Does scoring well on an IQ test correlate to anything that is useful and seems like intelligent behaviour in real life? No. There are plenty of people who do very ‘intelligent’ things every day, such as running successful businesses or writing cello concertos or raising a family of four children, who woud fare poorly on IQ tests. There
are people who can score very highly on IQ tests who are massively incompetent in real life and lead very unsuccessful lives.

If you think that a document signed by 52 so-called ‘experts’ is a counter-argument, then (a) you have a lot to learn about evidence and reasoning, and (b) a lot to learn about the Straight Dope. In the words of Opus from Bloom County, if many people believe a foolish thing, it is still a foolish thing. If you want more evidence, go and read ‘The Experts Speak’ (Cerf and Navasky, Villard, 1984), a glorious compendium of ‘experts’ getting things hopelessly wrong. 52 people who have a vested career-interest in believing that IQ tests measure anything useful will sign up to a document saying so. This doesn’t prove a thing. It would be possible to get many times that number to sign up to a document saying they believe in god. Wouldn’t prove a thing.

Yep, lots of ignorance around. Amazing, innit?

(BTW, there’s no bitterness here (just in case you suspect). My IQ has been tested twice, and both times I scored around 140. Ask anyone who knows me - I’m not an impressively intelligent person. I’m average or below. But happily so.)

The Second World no longer exists. It referred to the Communist countries (led by the USSR and China) during the Cold War. What was the Second World is now either the First World (Russia, China) or the Third World (Cuba, North Korea).

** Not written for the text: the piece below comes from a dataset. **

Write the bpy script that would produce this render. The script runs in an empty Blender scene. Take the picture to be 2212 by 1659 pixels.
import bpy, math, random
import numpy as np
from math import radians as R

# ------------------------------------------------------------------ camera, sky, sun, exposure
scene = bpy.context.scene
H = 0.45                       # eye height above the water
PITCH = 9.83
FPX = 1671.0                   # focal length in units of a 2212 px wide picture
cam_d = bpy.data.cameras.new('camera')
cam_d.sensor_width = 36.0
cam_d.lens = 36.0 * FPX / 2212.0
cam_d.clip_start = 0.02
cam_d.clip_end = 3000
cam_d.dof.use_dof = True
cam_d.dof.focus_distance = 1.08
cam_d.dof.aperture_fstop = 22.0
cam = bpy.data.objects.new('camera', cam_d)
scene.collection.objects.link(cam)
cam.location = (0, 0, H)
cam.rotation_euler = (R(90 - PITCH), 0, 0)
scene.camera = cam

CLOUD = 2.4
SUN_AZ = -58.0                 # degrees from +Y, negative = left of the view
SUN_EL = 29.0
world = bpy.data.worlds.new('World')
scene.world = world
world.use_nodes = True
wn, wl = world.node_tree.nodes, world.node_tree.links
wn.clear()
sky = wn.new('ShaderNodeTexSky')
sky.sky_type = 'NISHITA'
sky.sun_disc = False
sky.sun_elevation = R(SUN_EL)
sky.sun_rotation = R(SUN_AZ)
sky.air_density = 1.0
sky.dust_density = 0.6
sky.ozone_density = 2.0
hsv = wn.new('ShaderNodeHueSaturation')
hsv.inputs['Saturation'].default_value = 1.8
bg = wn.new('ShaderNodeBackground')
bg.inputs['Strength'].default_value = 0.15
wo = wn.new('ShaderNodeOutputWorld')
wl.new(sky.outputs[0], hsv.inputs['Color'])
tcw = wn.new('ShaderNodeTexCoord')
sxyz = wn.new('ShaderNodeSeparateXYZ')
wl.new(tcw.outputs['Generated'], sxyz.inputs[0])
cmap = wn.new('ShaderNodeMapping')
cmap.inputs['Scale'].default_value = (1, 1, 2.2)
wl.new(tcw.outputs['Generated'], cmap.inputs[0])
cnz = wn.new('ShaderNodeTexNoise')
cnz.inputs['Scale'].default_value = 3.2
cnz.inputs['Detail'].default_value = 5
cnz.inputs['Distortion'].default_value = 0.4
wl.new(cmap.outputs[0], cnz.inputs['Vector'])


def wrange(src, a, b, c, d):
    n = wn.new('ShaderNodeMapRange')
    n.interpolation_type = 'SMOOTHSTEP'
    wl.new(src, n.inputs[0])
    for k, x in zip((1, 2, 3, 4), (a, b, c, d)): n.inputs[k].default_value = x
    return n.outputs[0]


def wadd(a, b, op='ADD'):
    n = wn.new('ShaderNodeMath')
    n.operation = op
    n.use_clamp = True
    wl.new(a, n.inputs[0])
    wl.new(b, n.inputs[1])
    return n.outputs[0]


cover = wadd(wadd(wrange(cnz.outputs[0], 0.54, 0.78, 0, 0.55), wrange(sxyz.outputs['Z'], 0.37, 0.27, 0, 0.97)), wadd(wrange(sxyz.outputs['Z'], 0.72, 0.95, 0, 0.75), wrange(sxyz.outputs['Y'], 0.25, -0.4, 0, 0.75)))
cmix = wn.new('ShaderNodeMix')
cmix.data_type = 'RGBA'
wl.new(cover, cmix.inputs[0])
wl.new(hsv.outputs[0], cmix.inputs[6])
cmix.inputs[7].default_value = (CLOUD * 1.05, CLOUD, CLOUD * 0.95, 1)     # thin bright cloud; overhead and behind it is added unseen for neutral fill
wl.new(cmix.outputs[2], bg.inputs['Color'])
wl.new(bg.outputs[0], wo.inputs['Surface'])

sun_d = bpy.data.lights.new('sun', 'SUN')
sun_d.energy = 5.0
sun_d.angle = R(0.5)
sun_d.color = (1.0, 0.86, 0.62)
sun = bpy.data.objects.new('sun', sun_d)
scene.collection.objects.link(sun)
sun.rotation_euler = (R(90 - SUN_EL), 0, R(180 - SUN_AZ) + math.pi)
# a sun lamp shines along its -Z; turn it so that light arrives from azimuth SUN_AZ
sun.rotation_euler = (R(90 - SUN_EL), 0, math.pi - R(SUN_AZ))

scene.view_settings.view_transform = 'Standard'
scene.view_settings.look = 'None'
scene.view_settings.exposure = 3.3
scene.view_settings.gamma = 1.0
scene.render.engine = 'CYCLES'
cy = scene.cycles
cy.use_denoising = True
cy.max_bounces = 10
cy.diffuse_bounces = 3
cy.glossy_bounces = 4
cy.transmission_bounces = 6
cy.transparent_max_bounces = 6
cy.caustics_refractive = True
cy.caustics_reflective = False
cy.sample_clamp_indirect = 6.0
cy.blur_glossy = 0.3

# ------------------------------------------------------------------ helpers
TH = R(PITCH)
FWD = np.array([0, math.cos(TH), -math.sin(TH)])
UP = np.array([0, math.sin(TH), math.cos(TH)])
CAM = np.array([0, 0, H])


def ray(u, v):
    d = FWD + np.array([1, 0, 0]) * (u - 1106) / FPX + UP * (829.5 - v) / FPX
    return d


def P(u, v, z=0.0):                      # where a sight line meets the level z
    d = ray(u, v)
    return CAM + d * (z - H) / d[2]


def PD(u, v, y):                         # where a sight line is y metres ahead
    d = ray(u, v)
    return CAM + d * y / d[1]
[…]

(You could easily argue that parts of First World countries are, in fact, Third World. But the classification scheme was always vague and, quite frankly, wasn’t intended for this era.)

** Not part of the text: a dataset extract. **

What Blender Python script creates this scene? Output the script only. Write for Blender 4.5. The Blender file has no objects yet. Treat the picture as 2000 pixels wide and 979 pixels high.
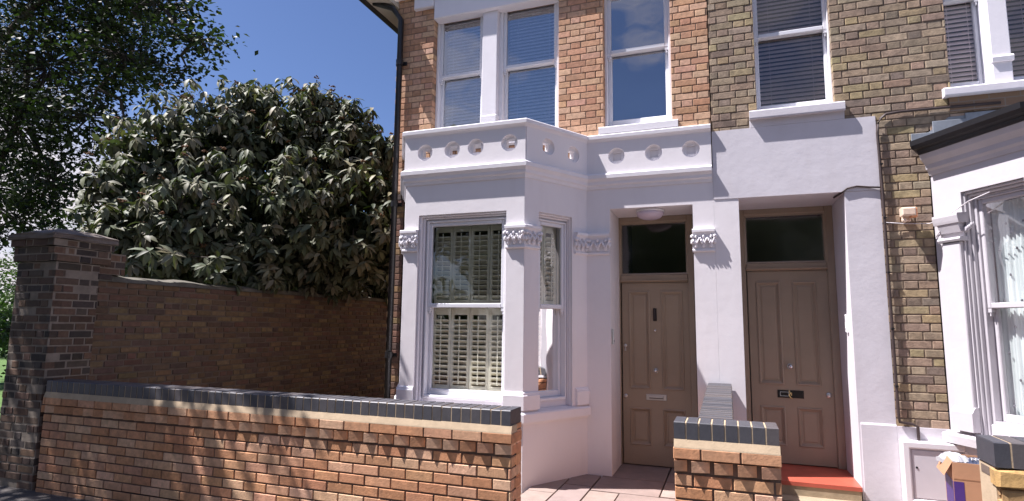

Reminds me of a note about the history of a Japanese military officer who started his career in a nation armed with swordsmen and ended it with the nation armed with battleships and rifles. Wish I could remember who.

Cite?

Cite?

Perhaps the great frequency of natural disasters & city-destroying fires had something to do with it.
If an otherwise stable society gets turned on it’s collective ear every decade or so, due to natural disasters, perhaps they general community can view rapid modernization as just another upheaval?

You know, as the British learned, sometimes it helps to be an island nation. Japan, in very marked contrast to Africa and China, was basically left alone by the West and by adjoining nations for a very long time. No slave trade, no opium wars, no devastating epidemics. That, combined with other factors already mentioned (cultural homogeneity, literacy, bureaucracy) helped Japan catch up quickly. But that said, by World War II, they still hadn’t caught up entirely. They started the war with an exaggerated sense of their technological parity with the West, but America began to disabuse them of that idea pretty quickly.

[QUOTE=lskinner]

Have you considered the idea that you’re eager to push that idea simply because it comforting to you? That what makes it easy for you to accept the idea that group of exclusively white males from the same cultural background were able to come up with a paper test that objectively measures the abstract concept of intelligence across the entire human population is the fact that their results put you in a favorable position? That there’s now scientific proof that you’re from a smart group of people and that there are swaths of folks who are naturally dumber than you? Then, of course, there’s the cache you get from bucking political correctness.

If you guys want to discuss I.Q., start a thread about it rather than hijacking this thread.

Sigh. This dumb list AGAIN?

What was Japan’s average IQ in 1854? (You don’t know, of course.)

As we’ve discussed in other thread, Diamond’s hypothesis just keeps right on working. Japan by 1854 had already - like, centuries and centuries before - gotten the benefits of centralized, agricultural society, in large part because the east-west spread of technology and agricultural methods from the Fertile Crescent had gotten there long before.

Japan in 1854 was in no way comparable to, say, North America in 1492, or sub-Saharan Africa. The really key tevchnological improvements - multiple types of livestock, mass agriculture, city building, hierarchical state - had long been borrowed, mostly via China, from the Fertile Crescent.

Just what I was going to say!

Anyway, for whatever reason, Japan had a highly conformist and obedient society. (Does J. Diamond talk about this at all?) They were and are capable of vast cultural shifts in very short periods. rapid modernization is only one example. Look at their rapid shift from the militarism of the first half of the twentieth century to the peaceful and business oriented society of the second. Also This book deals with an earlier Japanese move to de-modernize, something unique in history, AFAIK.

Economically they were still well behind, but how were they still deficient re: technology when WW2 started?

Someone can speak about this with more authority than I, but I think that when it came to ships, planes, guns, transport, etc., the U.S. had, or was quickly able to get, a technological edge. It’s certainly the case that Japan began to lose the war almost from the moment it started. And granted, more than technology was at play there.

I started to read* Guns, Germs and Steel* over winter break, but did not finish it before non-recreational reading took precedence again. Does Diamond address what level of culture is necessary for technological innovation?

I remember reading this soon after it came out. How they got rid of the gun - very cool. How they got rid of Christians, very not cool.

I agree. This point has been addressed. I would prefer to keep this in GQ, rather GD, though my OP may be a GD topic in the end anyways.

I think the US advantage had more to do with the availability of Raw Materials and the Huge Existing Industrial complex that was able to regear and for 4 years out-produce the rest of the world combined.
Was the advantage in Code Breaking, Technology or just better training and dedication to this area?